By: Corinna Underwood - Updated: 6 Aug 2010 | comments*Discuss
 
Kitchen Flooring Wood Linoleum Vinyl

Many choices for kitchen flooring contain the same materials as kitchen counter tops. This is because of they can provide durability, stain resistance, and style. Here's a run down on the most popular options.

Vinyl

Vinyl is the most common kitchen flooring material. It is very resilient because it is cushioned and able to bounce back into shape. Vinyl comes in sheet or tile form. The later is easier to install but does make it more susceptible to water damage because of the seams. It also comes in a wide range of colours and patterns. There are two basic types of vinyl. Standard vinyl uses a rotogravure process in which the colour and pattern are printed on one sheet layered between a thick, clear upper surface (the wear layer) and a foamy vinyl core. Inlaid vinyl is considered the more dense and durable of the two. Both types of vinyl have a protective no-wax coating or a polyvinyl chloride (PVC) surface. The cushioning will vary depending on the thickness of the core material in inlaid vinyl and of the wear layer in standard vinyl.

Laminate

Laminate flooring resembles hardwood or stone while offering the easy maintenance of vinyl. This product has been popular in Europe for decades. It will give you the look of hardwood without the expense. It is also more hardwearing; spills won't cause the damage they would to hardwood and it also requires less maintenance. However when it wears out, the whole floor has to be replaced rather than refinished.

Stone

The most common stones for the kitchen floor are granite, marble, and slate. Stone might not offer the comfort you're looking for. It can feel cold, so if it is your choice you may want to use rugs. Marble can be slippery and dangerous to fall on. The elderly and families with young children may want to consider another type of flooring. Consider using a dark coloured grout as lighter tones can show dirt and stains more easily.

Tile

There are several types of tile. Ceramic tiles are made from pressed clays covered with a glaze of metallic oxides and ceramic stains or finished with a matte surface. Porcelain mosaic tiles are baked at a higher temperature, which makes them thicker. Their colour also goes through the tile, rather than only covering the surface. Quarry tile is an unglazed mix of shale and clays that also has colour throughout. The spaces between the tiles are filled in by grout. An epoxy grout is recommended to help resist stains. It's usually best to choose a grout that closely matches the colour of the tiles.

Linoleum

Linoleum is often confused with plastic vinyl because they both come in sheet form. But vinyl is made from synthetics and linoleum from natural materials-it's a felt or canvas coated with linseed oil, cork, and resins. It comes in plain or decorative patterns, including ones that resemble marble.

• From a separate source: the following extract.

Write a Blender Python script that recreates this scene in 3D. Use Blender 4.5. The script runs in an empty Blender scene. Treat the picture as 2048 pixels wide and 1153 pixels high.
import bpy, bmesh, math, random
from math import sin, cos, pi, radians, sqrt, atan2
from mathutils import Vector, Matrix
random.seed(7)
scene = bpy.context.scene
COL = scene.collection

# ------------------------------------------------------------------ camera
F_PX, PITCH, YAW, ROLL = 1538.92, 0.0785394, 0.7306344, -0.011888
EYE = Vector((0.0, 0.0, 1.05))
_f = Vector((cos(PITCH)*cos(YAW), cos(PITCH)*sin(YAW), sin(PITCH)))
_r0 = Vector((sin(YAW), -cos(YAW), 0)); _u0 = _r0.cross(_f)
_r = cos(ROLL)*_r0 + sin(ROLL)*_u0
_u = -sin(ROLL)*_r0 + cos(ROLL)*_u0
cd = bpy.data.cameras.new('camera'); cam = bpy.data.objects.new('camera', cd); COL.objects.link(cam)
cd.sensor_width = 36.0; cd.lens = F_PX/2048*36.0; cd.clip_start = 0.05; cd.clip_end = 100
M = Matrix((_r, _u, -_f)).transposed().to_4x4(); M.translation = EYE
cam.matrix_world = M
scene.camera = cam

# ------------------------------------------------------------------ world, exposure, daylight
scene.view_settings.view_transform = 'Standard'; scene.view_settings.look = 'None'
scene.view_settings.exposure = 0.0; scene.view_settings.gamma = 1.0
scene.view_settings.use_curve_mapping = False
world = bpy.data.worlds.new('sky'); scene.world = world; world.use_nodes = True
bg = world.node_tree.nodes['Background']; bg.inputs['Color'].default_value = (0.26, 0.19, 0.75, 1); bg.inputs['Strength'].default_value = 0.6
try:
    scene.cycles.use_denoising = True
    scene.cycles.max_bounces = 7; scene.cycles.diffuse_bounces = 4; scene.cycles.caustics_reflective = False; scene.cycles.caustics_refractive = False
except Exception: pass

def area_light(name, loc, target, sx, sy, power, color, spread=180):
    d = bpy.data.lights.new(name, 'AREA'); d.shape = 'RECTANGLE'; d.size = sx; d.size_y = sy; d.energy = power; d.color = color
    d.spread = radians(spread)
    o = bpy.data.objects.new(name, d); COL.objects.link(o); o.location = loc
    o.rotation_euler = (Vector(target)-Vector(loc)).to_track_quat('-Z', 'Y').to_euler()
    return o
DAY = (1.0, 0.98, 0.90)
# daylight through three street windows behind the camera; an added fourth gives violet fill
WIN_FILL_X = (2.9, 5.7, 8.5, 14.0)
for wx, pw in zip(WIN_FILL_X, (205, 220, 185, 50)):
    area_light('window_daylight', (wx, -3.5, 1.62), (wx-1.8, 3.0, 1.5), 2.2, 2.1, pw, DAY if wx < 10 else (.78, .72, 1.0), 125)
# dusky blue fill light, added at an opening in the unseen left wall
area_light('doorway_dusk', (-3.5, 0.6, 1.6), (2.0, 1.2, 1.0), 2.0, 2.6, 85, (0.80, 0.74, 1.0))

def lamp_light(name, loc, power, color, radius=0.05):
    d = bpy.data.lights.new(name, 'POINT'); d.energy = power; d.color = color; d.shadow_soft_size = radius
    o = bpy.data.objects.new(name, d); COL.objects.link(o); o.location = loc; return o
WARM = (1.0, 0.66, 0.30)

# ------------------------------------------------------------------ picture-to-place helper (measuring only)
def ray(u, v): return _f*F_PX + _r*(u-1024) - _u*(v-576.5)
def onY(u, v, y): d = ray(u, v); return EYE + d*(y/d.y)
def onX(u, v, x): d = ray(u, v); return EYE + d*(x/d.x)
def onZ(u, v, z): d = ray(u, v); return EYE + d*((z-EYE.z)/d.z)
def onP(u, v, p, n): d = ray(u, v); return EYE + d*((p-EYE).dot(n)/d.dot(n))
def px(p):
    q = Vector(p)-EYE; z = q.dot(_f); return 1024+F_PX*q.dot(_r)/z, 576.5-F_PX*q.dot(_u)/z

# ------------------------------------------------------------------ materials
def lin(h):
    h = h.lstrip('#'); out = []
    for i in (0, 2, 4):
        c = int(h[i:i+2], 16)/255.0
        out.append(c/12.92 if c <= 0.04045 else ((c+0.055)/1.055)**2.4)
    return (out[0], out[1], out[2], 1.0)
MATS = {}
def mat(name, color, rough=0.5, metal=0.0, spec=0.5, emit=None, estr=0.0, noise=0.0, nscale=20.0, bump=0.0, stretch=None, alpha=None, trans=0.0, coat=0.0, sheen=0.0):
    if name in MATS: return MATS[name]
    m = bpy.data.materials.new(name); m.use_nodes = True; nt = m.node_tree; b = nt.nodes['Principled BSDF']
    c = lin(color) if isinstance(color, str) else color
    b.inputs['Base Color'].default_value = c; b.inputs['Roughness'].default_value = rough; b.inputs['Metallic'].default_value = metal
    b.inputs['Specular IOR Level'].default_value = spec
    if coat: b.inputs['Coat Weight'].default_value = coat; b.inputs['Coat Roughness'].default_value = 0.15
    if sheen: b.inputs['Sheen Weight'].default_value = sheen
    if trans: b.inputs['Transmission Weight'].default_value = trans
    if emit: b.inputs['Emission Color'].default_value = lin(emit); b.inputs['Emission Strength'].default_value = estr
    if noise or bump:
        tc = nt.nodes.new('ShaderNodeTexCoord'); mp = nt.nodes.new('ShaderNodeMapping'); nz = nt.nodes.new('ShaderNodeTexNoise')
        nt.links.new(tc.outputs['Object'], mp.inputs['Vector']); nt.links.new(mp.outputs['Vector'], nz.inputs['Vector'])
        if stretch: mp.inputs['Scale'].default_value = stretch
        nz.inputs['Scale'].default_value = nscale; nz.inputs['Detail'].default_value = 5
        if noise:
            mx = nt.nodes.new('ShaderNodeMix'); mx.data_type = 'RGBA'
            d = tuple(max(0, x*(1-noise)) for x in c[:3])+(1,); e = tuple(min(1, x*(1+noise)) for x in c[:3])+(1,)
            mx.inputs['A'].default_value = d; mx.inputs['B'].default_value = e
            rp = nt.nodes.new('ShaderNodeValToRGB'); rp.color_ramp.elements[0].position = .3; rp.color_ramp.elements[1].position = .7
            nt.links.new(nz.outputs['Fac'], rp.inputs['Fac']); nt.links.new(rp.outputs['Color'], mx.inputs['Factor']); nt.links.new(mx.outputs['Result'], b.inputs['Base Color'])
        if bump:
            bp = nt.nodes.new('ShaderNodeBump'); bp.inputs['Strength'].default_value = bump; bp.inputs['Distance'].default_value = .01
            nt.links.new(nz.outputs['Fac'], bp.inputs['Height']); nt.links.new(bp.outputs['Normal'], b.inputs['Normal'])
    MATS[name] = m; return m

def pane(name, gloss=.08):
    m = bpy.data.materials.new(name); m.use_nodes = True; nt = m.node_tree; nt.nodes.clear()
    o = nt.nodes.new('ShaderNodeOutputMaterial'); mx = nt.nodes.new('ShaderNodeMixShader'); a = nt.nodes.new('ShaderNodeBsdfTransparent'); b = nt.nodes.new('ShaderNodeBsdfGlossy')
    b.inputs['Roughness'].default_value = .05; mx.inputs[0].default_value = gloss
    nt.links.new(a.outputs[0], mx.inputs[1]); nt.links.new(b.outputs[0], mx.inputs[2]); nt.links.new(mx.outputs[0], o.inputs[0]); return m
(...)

It is very durable and environmentally friendly.

Wood

Oak and maple are common choices for kitchen flooring; pine is often used to give a worn effect. The wood is typically installed prior to the cabinets and laid in planks, narrow strips, or patterned parquet squares. A floor finished on-site with penetrating oil and wax gives you the classic look of hardwood floors and an even surface. However, it will need to be waxed annually.